**Saved data entries**
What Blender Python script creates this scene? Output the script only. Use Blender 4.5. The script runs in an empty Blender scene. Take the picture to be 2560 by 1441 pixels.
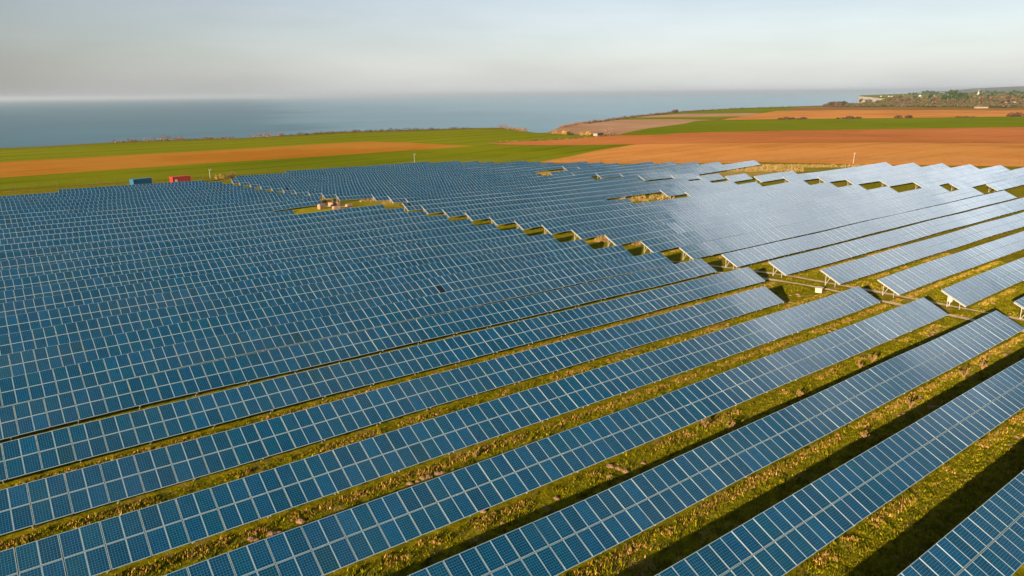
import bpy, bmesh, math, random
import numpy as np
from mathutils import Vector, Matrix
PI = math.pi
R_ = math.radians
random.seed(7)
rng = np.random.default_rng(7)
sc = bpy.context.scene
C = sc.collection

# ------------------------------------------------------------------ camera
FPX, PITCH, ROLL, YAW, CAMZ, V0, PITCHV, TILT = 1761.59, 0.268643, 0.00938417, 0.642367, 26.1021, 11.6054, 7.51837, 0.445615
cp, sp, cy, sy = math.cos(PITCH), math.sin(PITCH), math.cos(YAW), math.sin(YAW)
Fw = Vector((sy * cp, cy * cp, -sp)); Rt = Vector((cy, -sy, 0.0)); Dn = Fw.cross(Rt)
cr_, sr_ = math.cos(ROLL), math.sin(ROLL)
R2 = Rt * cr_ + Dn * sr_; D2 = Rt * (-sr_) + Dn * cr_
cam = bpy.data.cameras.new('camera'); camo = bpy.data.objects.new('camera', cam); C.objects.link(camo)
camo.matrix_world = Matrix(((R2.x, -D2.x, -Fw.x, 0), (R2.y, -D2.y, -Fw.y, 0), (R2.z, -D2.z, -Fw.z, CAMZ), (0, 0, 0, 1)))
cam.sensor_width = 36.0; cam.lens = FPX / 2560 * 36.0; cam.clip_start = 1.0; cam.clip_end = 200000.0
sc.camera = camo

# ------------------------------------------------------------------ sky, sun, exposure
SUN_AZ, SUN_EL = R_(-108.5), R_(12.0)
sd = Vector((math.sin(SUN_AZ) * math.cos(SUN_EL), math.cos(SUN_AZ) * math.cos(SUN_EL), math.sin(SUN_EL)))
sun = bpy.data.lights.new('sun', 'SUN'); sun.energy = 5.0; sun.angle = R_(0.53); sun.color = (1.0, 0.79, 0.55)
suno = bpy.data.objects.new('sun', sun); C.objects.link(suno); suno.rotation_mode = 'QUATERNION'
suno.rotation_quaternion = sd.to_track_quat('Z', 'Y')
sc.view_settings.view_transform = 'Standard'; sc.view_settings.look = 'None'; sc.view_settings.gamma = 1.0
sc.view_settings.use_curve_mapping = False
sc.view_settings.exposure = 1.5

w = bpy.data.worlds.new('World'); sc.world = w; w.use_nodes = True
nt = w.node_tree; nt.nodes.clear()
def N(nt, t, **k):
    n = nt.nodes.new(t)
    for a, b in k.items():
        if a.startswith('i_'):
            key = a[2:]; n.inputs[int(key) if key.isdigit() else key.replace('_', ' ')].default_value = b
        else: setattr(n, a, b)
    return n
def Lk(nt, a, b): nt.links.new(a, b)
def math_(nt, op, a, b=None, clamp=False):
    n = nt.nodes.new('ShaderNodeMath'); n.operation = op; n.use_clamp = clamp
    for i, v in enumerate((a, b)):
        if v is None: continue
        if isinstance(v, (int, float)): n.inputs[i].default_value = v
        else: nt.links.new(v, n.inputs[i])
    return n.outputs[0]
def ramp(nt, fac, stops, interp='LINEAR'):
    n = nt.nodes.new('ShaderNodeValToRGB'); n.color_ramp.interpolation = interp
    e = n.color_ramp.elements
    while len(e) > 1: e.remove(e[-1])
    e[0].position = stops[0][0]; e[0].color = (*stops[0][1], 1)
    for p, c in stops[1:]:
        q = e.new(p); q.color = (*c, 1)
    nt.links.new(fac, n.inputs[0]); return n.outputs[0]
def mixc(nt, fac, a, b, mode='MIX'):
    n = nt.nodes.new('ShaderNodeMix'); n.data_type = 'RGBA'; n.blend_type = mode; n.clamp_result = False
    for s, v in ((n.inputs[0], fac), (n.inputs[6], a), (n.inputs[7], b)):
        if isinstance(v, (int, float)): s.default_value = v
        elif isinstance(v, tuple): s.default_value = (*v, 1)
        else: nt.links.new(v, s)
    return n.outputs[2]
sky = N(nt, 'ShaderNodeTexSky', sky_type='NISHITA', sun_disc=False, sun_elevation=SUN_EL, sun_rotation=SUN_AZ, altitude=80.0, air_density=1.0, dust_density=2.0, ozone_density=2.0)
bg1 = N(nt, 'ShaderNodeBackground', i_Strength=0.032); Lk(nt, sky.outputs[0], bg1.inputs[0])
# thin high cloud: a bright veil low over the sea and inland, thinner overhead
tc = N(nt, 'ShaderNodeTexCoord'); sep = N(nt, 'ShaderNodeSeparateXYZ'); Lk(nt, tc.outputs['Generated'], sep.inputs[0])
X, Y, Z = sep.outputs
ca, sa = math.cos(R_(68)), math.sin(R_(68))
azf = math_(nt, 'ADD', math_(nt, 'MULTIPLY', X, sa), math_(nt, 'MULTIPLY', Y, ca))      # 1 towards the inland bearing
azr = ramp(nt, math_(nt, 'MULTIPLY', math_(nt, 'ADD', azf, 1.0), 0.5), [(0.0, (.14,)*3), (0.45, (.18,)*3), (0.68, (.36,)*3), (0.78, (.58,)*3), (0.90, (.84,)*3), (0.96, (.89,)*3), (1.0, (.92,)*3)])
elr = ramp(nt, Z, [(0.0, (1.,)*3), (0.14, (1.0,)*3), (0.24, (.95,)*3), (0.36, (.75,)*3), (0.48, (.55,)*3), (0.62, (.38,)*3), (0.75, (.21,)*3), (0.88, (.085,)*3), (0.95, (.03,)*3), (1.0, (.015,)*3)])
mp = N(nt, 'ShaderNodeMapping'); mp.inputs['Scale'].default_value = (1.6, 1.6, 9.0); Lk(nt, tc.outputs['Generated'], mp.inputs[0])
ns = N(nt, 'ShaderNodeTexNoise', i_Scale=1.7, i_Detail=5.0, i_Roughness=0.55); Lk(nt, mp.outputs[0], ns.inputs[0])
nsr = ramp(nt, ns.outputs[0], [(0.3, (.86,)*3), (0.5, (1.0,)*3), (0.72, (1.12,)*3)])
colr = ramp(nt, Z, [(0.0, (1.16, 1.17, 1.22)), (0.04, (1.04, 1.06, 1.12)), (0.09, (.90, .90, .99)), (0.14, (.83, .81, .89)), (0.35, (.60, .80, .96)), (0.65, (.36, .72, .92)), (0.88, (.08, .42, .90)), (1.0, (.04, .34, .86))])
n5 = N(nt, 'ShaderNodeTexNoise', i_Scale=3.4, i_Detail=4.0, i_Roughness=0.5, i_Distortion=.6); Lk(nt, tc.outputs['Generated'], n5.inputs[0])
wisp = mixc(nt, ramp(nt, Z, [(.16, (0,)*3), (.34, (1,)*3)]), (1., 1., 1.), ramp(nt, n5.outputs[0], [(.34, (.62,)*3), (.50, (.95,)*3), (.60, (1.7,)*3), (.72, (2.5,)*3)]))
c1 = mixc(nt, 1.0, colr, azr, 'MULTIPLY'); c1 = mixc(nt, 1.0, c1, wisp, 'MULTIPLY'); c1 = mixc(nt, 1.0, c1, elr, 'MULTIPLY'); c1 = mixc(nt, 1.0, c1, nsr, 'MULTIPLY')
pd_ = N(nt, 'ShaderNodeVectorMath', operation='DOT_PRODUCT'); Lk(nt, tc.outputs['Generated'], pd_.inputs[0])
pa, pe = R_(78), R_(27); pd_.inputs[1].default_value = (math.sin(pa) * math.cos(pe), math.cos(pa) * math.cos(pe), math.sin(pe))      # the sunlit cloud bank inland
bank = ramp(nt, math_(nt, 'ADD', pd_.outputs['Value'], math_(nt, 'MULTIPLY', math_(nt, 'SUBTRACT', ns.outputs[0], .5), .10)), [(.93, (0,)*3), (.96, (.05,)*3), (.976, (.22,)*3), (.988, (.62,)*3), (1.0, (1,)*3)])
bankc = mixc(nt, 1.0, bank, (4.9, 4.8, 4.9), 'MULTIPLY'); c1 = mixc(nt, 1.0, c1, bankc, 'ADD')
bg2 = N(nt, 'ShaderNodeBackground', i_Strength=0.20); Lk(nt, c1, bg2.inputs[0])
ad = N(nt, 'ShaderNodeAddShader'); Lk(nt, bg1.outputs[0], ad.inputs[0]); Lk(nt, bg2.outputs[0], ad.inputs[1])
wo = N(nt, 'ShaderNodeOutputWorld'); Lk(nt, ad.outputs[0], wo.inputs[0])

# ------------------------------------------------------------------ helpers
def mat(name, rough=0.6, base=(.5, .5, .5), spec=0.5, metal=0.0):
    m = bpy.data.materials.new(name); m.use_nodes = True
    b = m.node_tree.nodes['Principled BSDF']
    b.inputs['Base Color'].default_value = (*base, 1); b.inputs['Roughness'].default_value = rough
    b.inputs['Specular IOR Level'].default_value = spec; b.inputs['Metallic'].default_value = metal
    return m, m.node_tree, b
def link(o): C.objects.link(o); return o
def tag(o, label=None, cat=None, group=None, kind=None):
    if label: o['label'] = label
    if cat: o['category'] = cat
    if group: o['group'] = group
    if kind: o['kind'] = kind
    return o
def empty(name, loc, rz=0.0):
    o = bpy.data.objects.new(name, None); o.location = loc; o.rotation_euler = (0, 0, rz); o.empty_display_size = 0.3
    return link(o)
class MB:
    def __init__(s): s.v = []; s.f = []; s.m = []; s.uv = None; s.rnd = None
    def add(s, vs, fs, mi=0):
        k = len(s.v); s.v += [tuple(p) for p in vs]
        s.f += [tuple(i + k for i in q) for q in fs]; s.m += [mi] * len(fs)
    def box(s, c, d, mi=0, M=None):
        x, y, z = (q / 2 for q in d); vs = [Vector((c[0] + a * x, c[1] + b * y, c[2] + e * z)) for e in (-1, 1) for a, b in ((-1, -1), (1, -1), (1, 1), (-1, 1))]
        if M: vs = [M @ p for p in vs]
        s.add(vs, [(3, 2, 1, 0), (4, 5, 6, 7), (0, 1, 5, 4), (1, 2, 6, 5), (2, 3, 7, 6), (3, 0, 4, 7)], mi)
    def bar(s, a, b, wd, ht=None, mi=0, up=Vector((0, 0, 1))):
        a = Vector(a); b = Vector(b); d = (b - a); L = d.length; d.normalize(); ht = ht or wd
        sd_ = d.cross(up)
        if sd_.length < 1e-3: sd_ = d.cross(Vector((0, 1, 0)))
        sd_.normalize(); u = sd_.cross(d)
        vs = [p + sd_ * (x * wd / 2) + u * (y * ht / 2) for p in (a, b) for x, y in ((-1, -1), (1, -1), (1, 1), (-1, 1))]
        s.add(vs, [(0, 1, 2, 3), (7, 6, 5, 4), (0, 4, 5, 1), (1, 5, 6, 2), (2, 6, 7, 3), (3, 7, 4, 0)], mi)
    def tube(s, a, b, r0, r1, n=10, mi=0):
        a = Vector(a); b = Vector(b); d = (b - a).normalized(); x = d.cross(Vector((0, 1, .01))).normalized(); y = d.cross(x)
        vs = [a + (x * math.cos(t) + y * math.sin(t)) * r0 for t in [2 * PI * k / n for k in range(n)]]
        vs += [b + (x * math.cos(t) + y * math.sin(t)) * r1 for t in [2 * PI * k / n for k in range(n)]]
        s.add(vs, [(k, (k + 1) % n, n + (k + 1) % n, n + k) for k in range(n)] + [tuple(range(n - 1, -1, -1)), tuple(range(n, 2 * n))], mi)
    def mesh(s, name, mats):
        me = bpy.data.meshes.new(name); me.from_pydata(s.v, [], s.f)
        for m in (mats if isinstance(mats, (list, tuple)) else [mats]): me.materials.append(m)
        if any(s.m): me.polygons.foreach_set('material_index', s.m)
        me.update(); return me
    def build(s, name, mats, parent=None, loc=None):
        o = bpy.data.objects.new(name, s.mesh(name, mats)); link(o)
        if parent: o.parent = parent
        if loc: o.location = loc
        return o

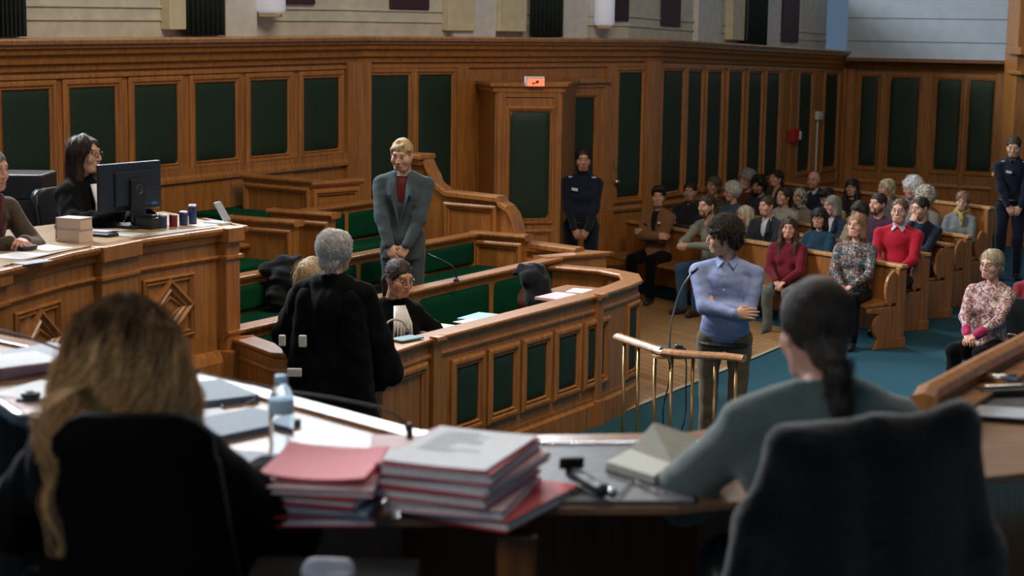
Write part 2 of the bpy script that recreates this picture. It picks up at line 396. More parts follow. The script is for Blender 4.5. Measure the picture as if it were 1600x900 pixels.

**Task requirements**
Quote, exactly and only, the lines from the first line of the data above through the line containing "C = sc.collection". The pictures do not belong in it.

**Solved problem**
What Blender Python script creates this scene? Output the script only. Use Blender 4.5. The script runs in an empty Blender scene. Take the picture to be 2560 by 1441 pixels.
import bpy, bmesh, math, random
import numpy as np
from mathutils import Vector, Matrix
PI = math.pi
R_ = math.radians
random.seed(7)
rng = np.random.default_rng(7)
sc = bpy.context.scene
C = sc.collection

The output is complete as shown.